Goldman Sachs, which emerged relatively unscathed from the financial crisis, was accused of securities fraud in a civil suit filed Friday by the Securities and Exchange Commission, which claims the bank created and sold a mortgage investment that was secretly devised to fail.

The move marks the first time that regulators have taken action against a Wall Street deal that helped investors capitalize on the collapse of the housing market. Goldman itself profited by betting against the very mortgage investments that it sold to its customers.

The suit also named Fabrice Tourre, a vice president at Goldman who helped create and sell the investment.

Goldman was one of many Wall Street firms that created complex mortgage securities — known as synthetic collateralized debt obligations — as the housing wave was cresting. At the time, traders like Mr. Paulson, as well as those within Goldman, were looking for ways to short the overheated market.
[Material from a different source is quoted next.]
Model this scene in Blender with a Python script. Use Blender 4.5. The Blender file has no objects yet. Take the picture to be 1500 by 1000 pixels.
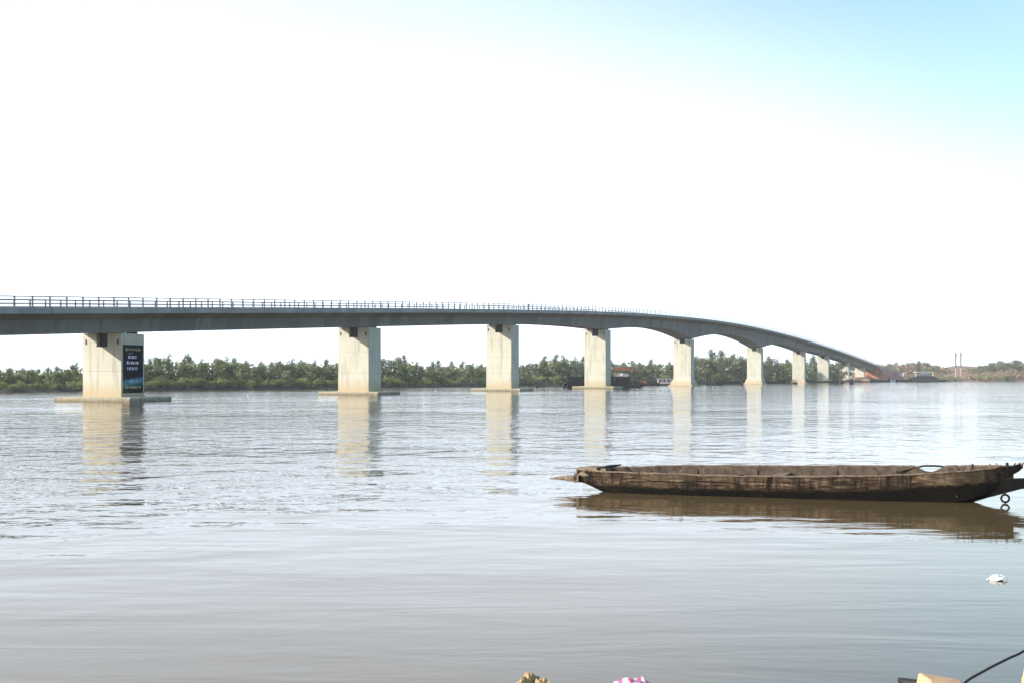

Such investments consisted of insurance-like policies written on mortgage bonds. If the mortgage market held up and those bonds did well, investors who bought Abacus notes would have made money from the insurance premiums paid by investors like Mr. Paulson, who were negative on housing and had bought insurance on mortgage bonds. Instead, defaults spread and the bonds plunged, generating billion of dollars in losses for Abacus investors and billions in profits for Mr. Paulson.

It takes time for such mortgage investments to pay out for investors who short them, like Mr. Paulson. Each deal is structured differently, but generally, the bonds underlying the investment must deteriorate to a certain point before short-sellers get paid. By the end of 2007, Mr. Paulson’s credit hedge fund was up 590 percent.

Mr. Paulson’s firm, Paulson & Company, is paid a management fee and 20 percent of the annual profits that its funds generate, according to a Paulson investor document from late 2008 titled “Navigating Through the Crisis.”